Todo lo contrario...

5. Y, sin embargo, esta noche de Belén, que recordamos cada año con la mayor emoción posible, suscita esperanza y es portadora de alegría: una alegría que el mundo no puede dar a pesar de todos y sus bien conocidos medios de poderío y fuerza terrena.

De esta alegría está llena la liturgia de la Iglesia, que "canta al Señor un cántico nuevo" (Sal 95 [96], 1), e invita "toda la tierra" a este canto.

"Alégrese el cielo, goce la tierra, retumbe el mar y cuanto lo llena; vitoreen los campos y cuanto hay en ellos, aclamen los árboles del bosque" (Sal 95 [96], 11-12).

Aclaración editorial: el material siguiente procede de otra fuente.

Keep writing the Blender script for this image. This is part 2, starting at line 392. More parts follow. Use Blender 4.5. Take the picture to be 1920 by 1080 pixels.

El reino de Dios sobre la tierra comienza en el transcurso de la noche de esta vigilia, no con los signos del poderío y la fuerza humana, sino con la alegría de las almas y los corazones, que llena a todos los que le han acogido.

Así, hace ocho siglos, esta misma alegría llenó el alma y el corazón de San Francisco, el Pobrecillo de Asís.

6. A todos vosotros, los que me escucháis aquí —en esta basílica— y en cualquier lugar de la tierra, os deseo de todo corazón la revelación de esta Gracia.

¡Gloria a Dios en los cielos y en la tierra paz a los hombres de buena voluntad! Así sea.